Nous nous réveillons. Nous nous levons. Nous prenons soin de nos enfants. Nous obtenons des diplômes. Nous devenons sobres. Nous apprenons à coudre, à maîtriser l’art du perlage et de la courtepointe et à peindre, à chanter, à danser. Nous réapprenons tout.

Nous apprenons à cicatriser. Nous sommes avocates, médecins, juges et, en même temps, nous sommes des femmes. Nous sommes capables de porter la vie, de créer la vie, avec ou sans homme. Or, il ne faut pas oublier l’équilibre. L’homme a une raison d’être et ensemble, nous sommes équilibre.

Elle poursuit en affirmant que la jupe à rubans, c’est presque la déclaration d’une femme qui a survécu à une tentative de génocide :

Ils ont essayé d’assassiner ma grand-mère. Ils lui ont coupé les cheveux. Ils ont essayé de détruire sa langue. Elle m’a quand même appris que c’était bien de porter une jupe. Elle m’a dit qu’elle était très fière de moi. Elle a été capable de le dire avec ses propres mots. Ça, c’est de la résilience. Ça, c’est le pouvoir.

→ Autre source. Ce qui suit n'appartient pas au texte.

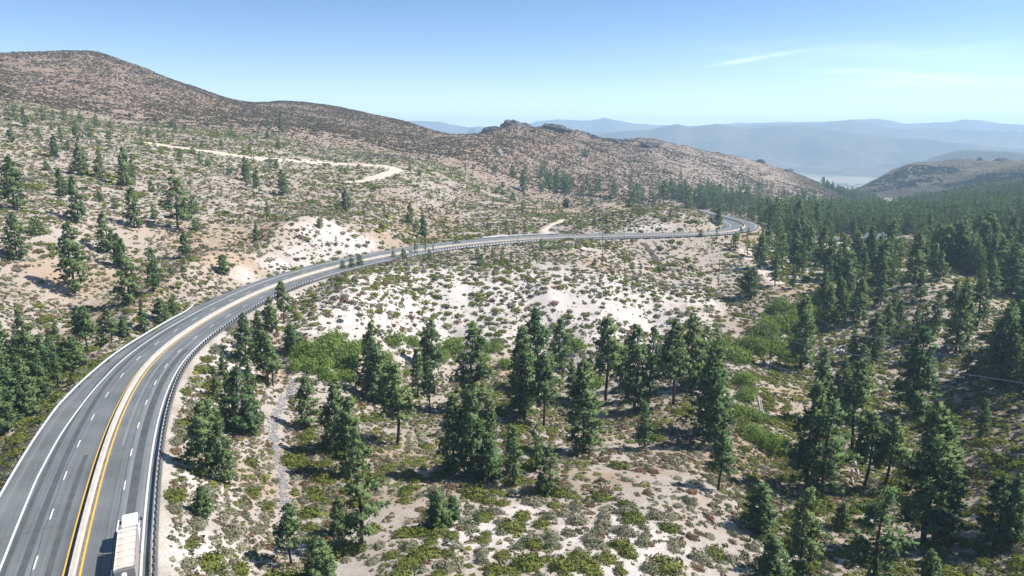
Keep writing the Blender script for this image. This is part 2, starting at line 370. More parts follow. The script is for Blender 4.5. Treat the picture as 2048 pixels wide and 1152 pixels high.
# ------------------------------------------------------------------ trees as surveyed: base x, base y, top y, type, phrase
# types: F full, N narrow, T tall bare trunk, Y young, S sparse
TREES = [
# foreground, centre and lower left
(723,1096,907,'S','the tall ragged pine right of the rock ditch'),(581,1132,1014,'T','the lone pine at the lower end of the rock ditch'),(637,1166,1084,'Y','the small round pine cut by the bottom edge'),
(706,945,800,'F','the broad pine over the mid rock ditch'),(680,1069,998,'F',None),(617,854,758,'F','the round pine at the rock ditch head'),(672,900,765,'F',None),
(797,890,732,'T','the grey-green pine with a thick bare lower trunk'),(859,820,737,'T',None),(744,770,648,'F','the dense pine right of the bright willow thicket'),(757,800,700,'Y',None),(835,796,698,'N',None),(864,744,643,'F',None),(850,740,655,'N',None),
(945,811,655,'F','the big full pine below the white sand knoll'),(907,947,796,'F','the dark dense pine leading the central clump'),(941,952,792,'F',None),(979,930,801,'N',None),(977,959,883,'Y',None),(1027,971,851,'N','the slim pointed pine in the open centre ground'),
(1073,942,854,'S',None),(1101,986,892,'S','the pale young pine with a foot bush'),(1082,990,950,'Y',None),(1041,830,662,'F','the tall pine in the centre with a leaning twin'),(1050,840,710,'N',None),(1087,854,715,'T','the dark pine with a clear trunk in the centre'),(1075,795,624,'F','the highest pine of the central row'),(1118,740,641,'F',None),
(876,1053,986,'Y','the bushy young pine among green shrubs'),(907,1038,995,'Y',None),(953,1048,1022,'Y',None),(1165,907,727,'F','the broad full pine standing alone at the centre'),(1213,801,638,'T','the straight pine with a thin visible trunk'),(1271,823,662,'F','the tall dark pine in the middle of the row'),(1300,790,653,'N',None),
(1345,808,650,'T','the pine with the longest bare trunk in the row'),(1378,780,638,'F',None),(1407,770,653,'N',None),(1427,760,657,'N',None),(1424,870,698,'F','the massive round topped pine right of centre'),(1429,895,748,'F',None),(1290,899,806,'N','the small slim pine on the open slope'),(1438,981,868,'T','the lone spindly pine with a long shadow'),
(1180,744,703,'N',None),(1249,780,681,'F',None),(1144,800,720,'N',None),(1335,750,670,'N',None),(1520,1062,974,'Y','the wide bushy pine at lower right'),(1541,1166,1079,'Y',None),
(407,1031,978,'Y','the low bushy pine on the roadside embankment'),(414,950,811,'F','the broad pine highest on the roadside embankment'),(446,966,850,'F',None),(461,840,760,'F',None),(489,874,740,'F','the dense pine in the middle of the embankment row'),(508,872,780,'F',None),(450,758,705,'N',None),(436,802,735,'N',None),(420,870,800,'Y',None),
(503,789,732,'F','the compact dark pine left of the willow thicket'),(494,730,633,'F',None),(522,719,627,'N',None),(536,772,669,'T','the pine with twin leaning trunks by the willow'),(547,772,691,'T',None),(544,663,597,'F','the dark pine next to the guard rail bend'),(569,647,565,'T','the thin reddish trunked pine over the road bend'),(585,702,652,'Y',None),(516,690,640,'F',None),
# gully left of the road
(63,775,667,'F',None),(23,850,720,'F',None),(57,825,713,'F','the dark pine in front of the left gully stand'),(97,775,675,'F',None),(110,755,672,'F',None),(138,745,680,'F',None),(176,704,614,'T','the twin topped pine standing above the left gully'),(164,700,617,'T',None),(224,686,622,'T',None),(250,676,640,'Y',None),(205,692,640,'N',None),
(290,664,610,'F','the small pine beside the end of the left rail'),(325,645,598,'Y',None),(348,626,592,'Y',None),(8,780,668,'F',None),(12,870,770,'F','the lowest dark pine in the left gully'),(55,835,745,'F',None),(85,805,720,'F',None),(118,775,705,'N',None),(80,800,700,'F',None),(40,760,675,'N',None),(125,740,672,'N',None),(112,668,645,'Y',None),(150,735,678,'Y',None),(5,700,640,'F',None),(36,700,650,'N',None),
# left hillside
(29,418,315,'F','the big pine at the left edge of the hillside'),(36,520,430,'F','the pine at the left edge above the gully'),(72,468,434,'Y',None),(158,446,358,'F','the spreading dark pine on the left hillside'),(127,394,339,'F',None),(112,317,270,'F','the round topped pine high on the left hillside'),(122,284,248,'N',None),(153,284,241,'N',None),(162,351,289,'F',None),(200,356,301,'F','the full pine in the middle of the left hillside'),
(253,372,298,'F','the paired pine upslope on the left hillside'),(270,362,310,'N',None),(270,456,377,'F','the neat dark pine on the bare hillside'),(217,506,427,'F','the pine standing behind the two biggest hillside pines'),(148,585,451,'F','the biggest pine low on the left hillside'),(260,608,487,'F','the wide pine just above the left guard rail'),(240,535,470,'F',None),(308,582,499,'N','the slim pine beside the wide roadside pine'),
(358,461,341,'S','the tall layered pine with a ragged top on the hillside'),(372,440,375,'S',None),(389,427,394,'Y',None),(394,461,437,'Y',None),(372,516,465,'F','the small pine above the cut bank'),(310,439,413,'Y',None),(303,384,363,'Y',None),(229,418,401,'Y',None),(200,403,384,'Y',None),(93,341,322,'Y',None),
(513,482,444,'N','the small dark pine alone left of the white cut'),(534,437,403,'N','the small pine in the green shrub patch'),(640,456,437,'Y',None),(673,492,470,'N','the tiny pine growing on the white cut bank'),(446,547,511,'Y','the small bushy pine on the tan cut bank'),
(24,284,246,'N',None),(79,284,251,'N',None),(17,241,212,'F',None),(31,243,210,'F',None),(52,255,217,'F','the thick pine in the row under the bare hill'),(88,241,210,'F',None),(107,241,217,'N',None),(129,243,215,'F',None),(162,246,217,'N',None),(193,253,227,'F',None),(181,279,246,'F',None),(136,301,282,'Y',None),(103,260,248,'Y',None),(220,255,243,'Y',None),(217,279,262,'Y',None),
(284,272,250,'F',None),(296,274,253,'F',None),(318,282,258,'F','the pine at the upper end of the dirt road'),(315,255,236,'F',None),(344,255,241,'Y',None),(351,260,248,'Y',None),(284,291,279,'Y',None),(416,253,243,'Y',None),(461,272,246,'F','the dark pine on the brow above the dirt road'),
(535,260,234,'F',None),(563,265,229,'F','the tallest pine on the skyline brow'),(575,265,246,'F',None),(535,277,262,'Y',None),(556,296,277,'Y',None),(442,298,274,'N',None),(403,296,284,'Y',None),(360,315,298,'Y',None),(387,308,293,'Y',None),(401,329,303,'F','the pine just below the dirt road'),(415,332,317,'Y',None),
(461,351,317,'F',None),(492,363,315,'F','the leading dark pine of the three below the road'),(513,377,337,'F',None),(541,337,310,'N',None),(553,337,320,'Y',None),(566,391,341,'F','the broad pine in the green hollow of the hillside'),(143,348,334,'Y',None),(628,262,253,'Y',None),
# middle distance
(820,343,325,'F','the pine at the bend of the dirt road'),(839,352,339,'Y',None),(708,375,355,'N','the small pine at the end of the dirt road'),(674,419,387,'F',None),(692,423,378,'F','the taller of two dark pines in mid slope'),(769,423,404,'N',None),(820,448,406,'F','the tall pine behind the trio near the road'),(832,465,437,'F',None),(849,476,433,'F','the pine nearest the road of the trio'),
(752,281,264,'N',None),(738,280,269,'Y',None),(764,286,277,'Y',None),(806,297,286,'Y',None),(838,309,296,'N',None),(858,319,307,'Y',None),(906,343,331,'N',None),(914,348,339,'N',None),(931,335,326,'Y',None),(946,338,328,'Y',None),(988,349,325,'F','the round pine below the rocky ridge'),(1026,356,326,'S','the thin stemmed pine below the rocky ridge'),
(1046,382,340,'F','the tallest pine behind the near crest'),(1051,345,326,'F',None),(1081,357,336,'F',None),(1082,383,357,'F',None),(993,387,375,'Y',None),(999,380,371,'Y',None),(1006,375,364,'Y',None),(1004,390,378,'Y',None),(1017,382,375,'Y',None),(957,383,372,'Y',None),(987,409,392,'N','the small dark pine on the tan slope'),(1027,401,386,'Y',None),(1045,427,400,'F','the dark pine with a shadow on the tan slope'),(1049,392,383,'Y',None),(1078,434,425,'Y',None),
(1012,452,439,'Y',None),(975,458,446,'Y',None),(1018,472,463,'Y',None),(1028,472,458,'Y',None),(1050,470,447,'F','the dark pine touching the far edge of the highway'),(1132,446,399,'P','the tufted pine on a tall bare pole'),(992,305,290,'Y',None),(1170,313,298,'Y',None),(1189,449,436,'Y',None),(1341,443,415,'F','the pine with open crown above the highway'),(1184,409,397,'Y',None),(1262,415,395,'Y',None),(1437,452,416,'F','the pine inside the far road bend'),
(851,501,482,'N',None),(859,523,499,'F','the pine between the highway and the knoll'),(866,501,489,'N',None),(955,519,495,'F','the dark leading pine on top of the sand knoll'),(969,508,486,'N',None),(962,530,509,'Y',None),(985,516,495,'F',None),(1004,521,496,'F',None),(1023,524,504,'F',None),(1058,529,516,'Y',None),(1083,499,477,'F','the small pine right below the highway rail'),
(686,538,522,'Y',None),(704,536,517,'Y',None),(720,532,510,'Y','the bushy pine hiding the road edge at the knoll'),(786,515,502,'Y',None),(807,517,499,'Y',None),(831,506,483,'F',None),(1189,531,517,'Y',None),(1264,538,524,'Y',None),(1282,538,528,'Y',None),(1401,473,460,'Y',None),(1433,478,460,'F',None),(1482,466,455,'Y',None),(1496,473,456,'F',None),(1470,502,466,'S','the spindly pine below the far road bend'),(1494,513,484,'S',None),
# right side
(1610,976,774,'F','the large lower right pine with grey twin'),(1642,994,803,'S',None),(1639,840,702,'N','the pointed pine in front of the overhead wires'),(1679,840,726,'F',None),(1700,907,723,'T','the tall pine with a curved bare trunk'),(1732,973,830,'T','the thin pine with a bare kinked trunk'),(1772,976,843,'T',None),(1849,1087,827,'F','the largest pine of all at lower right'),(1872,1078,843,'F',None),
(1684,1058,1008,'Y','the tiny pine below the large right pines'),(1597,1146,984,'F','the double trunked pine at the bottom right'),(1743,1180,981,'S','the open crowned pine at the bottom right edge'),(1855,1166,1106,'Y',None),(1990,1098,960,'F','the shaded pine near the lower right corner'),(2021,1093,960,'F',None),(1958,877,800,'N','the young pine on the right shrub slope'),(1894,827,800,'Y',None),(1860,853,819,'Y',None),
(1828,832,662,'F','the big layered pine on the right slope'),(1932,758,705,'F','the smaller pine of a close pair on the right'),(1956,758,697,'F',None),(1910,707,572,'F','the tall dark pine behind the right pair'),(1743,715,628,'F','the full pine behind the right utility pole'),(1703,720,660,'N',None),(1724,725,690,'Y',None),(1602,737,598,'F','the large dark pine among green willows'),
(1796,678,649,'Y',None),(1815,673,649,'Y',None),(1799,646,601,'F',None),(1831,662,620,'F',None),(1868,670,582,'N',None),(2011,731,609,'F','the dark pine mass at the right edge'),(2036,740,605,'F',None),(2060,760,600,'F',None),(1501,596,535,'F','the darker pine at the knoll foot'),(1489,593,533,'F',None),(1585,577,540,'F',None),(1549,572,510,'S',None),(1645,609,545,'F',None),(1772,668,609,'F',None),
(1520,537,473,'F','the dense pine at the near end of the track'),(1587,527,464,'F',None),(1601,502,445,'F',None),(1642,535,457,'F','the wide pine at the sandy clearing'),(1556,487,438,'S',None),(1545,457,438,'F',None),(1535,499,454,'F',None),(1674,560,502,'F',None),(1705,516,480,'F',None),(1743,516,471,'F','the pine in front of the grey roofed house'),(1771,518,471,'S','the open pine right of the grey roofed house'),(1726,551,504,'F',None),(1795,525,478,'F',None),
(1663,480,450,'F',None),(1705,480,443,'F',None),(1734,481,452,'F',None),(1788,478,433,'F',None),(1760,476,454,'N',None),(1583,454,419,'F',None),(1566,442,407,'F',None),(1535,443,395,'F',None),(1517,422,393,'F',None),(1625,445,412,'F',None),(1690,600,530,'F',None),(1715,640,560,'F',None),(1760,610,545,'F',None),(1905,520,470,'F',None),(1880,560,505,'F',None),(1975,600,520,'F',None),(2020,590,490,'F',None),(1840,600,545,'F',None),(1930,620,560,'F',None),(1265,405,372,'F','the darkest pine on the near crest'),(1655,655,575,'F',None),(1688,640,590,'N',None),
]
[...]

En l’honneur du Mois national de l’histoire autochtone et de la Journée nationale des peuples autochtones, je vous encourage, honorables sénateurs, à vous prononcer en faveur de ce projet de loi qui représente un pas de plus vers la réconciliation, vers le partage ancestral et vers la reconnaissance du pouvoir des femmes autochtones de partout au pays. Je porterai avec fierté ma jupe le 4 janvier prochain. J’ai hâte de ressentir la confiance et le pouvoir de mes grands-mères, ancêtres de la nation abénakise, et de partager une forte connexion avec elles.

J’ai toujours un costume de ville qui dit qu’il faut compter avec moi, que je sors à l’occasion, mais tout en poursuivant mon cheminement personnel, j’ai hâte d’ajouter ma nouvelle jupe à rubans qui dit qu’il faut compter avec moi à ma vaste garde-robe.

Merci. Marsee.

Son Honneur la Présidente intérimaire

Vous plaît-il, honorables sénateurs, d’adopter la motion?

Des voix : D’accord.

(La motion est adoptée et le projet de loi est lu pour la deuxième fois.)